Actually, the important word back there is probably meaningful. Because in a graceful, dignified, and not at all annoying way, Desperate Journalist have a marvellous sense of meaning it. You can see it in Jo Bevan’s face, eyes balled tightly, microphone chord wrapped around her own neck, belting out another soaring vocal.
Here, at the launch party for their debut album, there are quite a few of those soaring vocals. Bevan’s piercing voice jostles for prominence with glittering, glistening guitar lines, plucked from the neck with studious concentration by Rob Hardy, and some propellant interplay between Caz Hellbent (drums) and Simon Drowner (bass), thrusting songs forward with an impressive urgency.
It’s a heady, if not exactly revolutionary mix. But, point being, while there is a certain sense of nostalgia present in all of those things, of The Smiths in those arching tones and spiteful, bitter cries. A certain New (world) Order in the interplay of that backline, here they are combined and delivered with an unbridled passion and undeniable panache.
Broadly categorisable as post-punk, they are far more distinguishable as really grand, swoopingly ace post-punk. In full flight, they are spectacular. The opening Control plots a superb path between noisy punk verses and fiddly fretwork before bursting into a gloriously widescreen chorus. Happening repeats and even betters the trick, clattering onwards with rollercoaster abandon before once more taking flight, while Cristina is little short of barnstorming.
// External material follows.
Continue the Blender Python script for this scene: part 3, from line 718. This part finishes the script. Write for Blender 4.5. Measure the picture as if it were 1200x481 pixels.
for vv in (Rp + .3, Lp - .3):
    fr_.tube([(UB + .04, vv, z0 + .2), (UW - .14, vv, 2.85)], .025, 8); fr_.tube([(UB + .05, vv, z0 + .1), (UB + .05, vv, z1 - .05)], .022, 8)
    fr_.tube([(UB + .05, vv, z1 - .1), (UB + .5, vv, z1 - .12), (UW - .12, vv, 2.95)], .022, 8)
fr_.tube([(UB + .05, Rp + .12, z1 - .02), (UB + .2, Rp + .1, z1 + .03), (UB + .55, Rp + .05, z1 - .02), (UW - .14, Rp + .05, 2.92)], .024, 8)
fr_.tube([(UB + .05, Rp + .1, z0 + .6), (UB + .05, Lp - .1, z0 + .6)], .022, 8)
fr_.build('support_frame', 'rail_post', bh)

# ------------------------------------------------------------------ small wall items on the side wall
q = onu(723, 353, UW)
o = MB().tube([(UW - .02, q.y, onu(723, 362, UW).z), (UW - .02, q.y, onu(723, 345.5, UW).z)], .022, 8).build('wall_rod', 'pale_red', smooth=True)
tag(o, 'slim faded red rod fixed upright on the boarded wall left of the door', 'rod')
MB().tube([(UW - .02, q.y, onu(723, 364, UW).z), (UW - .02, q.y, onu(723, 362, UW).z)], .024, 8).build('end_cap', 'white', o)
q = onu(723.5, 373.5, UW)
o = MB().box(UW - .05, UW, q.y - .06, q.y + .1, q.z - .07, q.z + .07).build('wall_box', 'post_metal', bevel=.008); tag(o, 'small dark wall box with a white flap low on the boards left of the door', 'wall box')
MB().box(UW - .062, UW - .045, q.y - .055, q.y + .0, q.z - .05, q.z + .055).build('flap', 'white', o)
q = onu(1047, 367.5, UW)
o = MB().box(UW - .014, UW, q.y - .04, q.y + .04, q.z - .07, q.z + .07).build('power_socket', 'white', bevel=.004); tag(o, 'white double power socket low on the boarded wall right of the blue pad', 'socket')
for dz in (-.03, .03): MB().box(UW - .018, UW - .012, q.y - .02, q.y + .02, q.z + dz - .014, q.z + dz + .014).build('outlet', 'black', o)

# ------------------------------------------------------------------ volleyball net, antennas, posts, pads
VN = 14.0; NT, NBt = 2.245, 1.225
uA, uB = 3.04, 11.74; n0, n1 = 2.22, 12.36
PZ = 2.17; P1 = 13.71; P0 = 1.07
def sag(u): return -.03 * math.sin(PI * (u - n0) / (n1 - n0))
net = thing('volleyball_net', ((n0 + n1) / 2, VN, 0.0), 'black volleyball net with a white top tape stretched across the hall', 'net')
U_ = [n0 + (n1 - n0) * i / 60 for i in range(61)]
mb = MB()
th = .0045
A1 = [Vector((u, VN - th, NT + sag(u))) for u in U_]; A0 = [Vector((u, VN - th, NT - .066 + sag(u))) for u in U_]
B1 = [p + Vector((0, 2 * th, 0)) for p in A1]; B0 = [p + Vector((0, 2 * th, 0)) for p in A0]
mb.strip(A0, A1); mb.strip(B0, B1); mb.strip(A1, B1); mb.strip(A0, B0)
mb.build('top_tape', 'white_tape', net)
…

Even in these smallish confines they sound vast and dramatic, while delivering that in impressively concise packages. There’s a knack for taut and controlled builds, underpinned with Drowner’s often portentous basslines, and then, whoosh, off they go towards another epic conclusion.
They close out the evening with Kitten, an early single, which is less grandiose and more teeth-bared, bristling with real intensity. “Never apologise / never explain” Bevan chants as the song rattles around her, delivered once more with a fearsome sense of belief.
It is an undeniably impressive performance. Desperate Journalist delight desperate journalist, you might even say.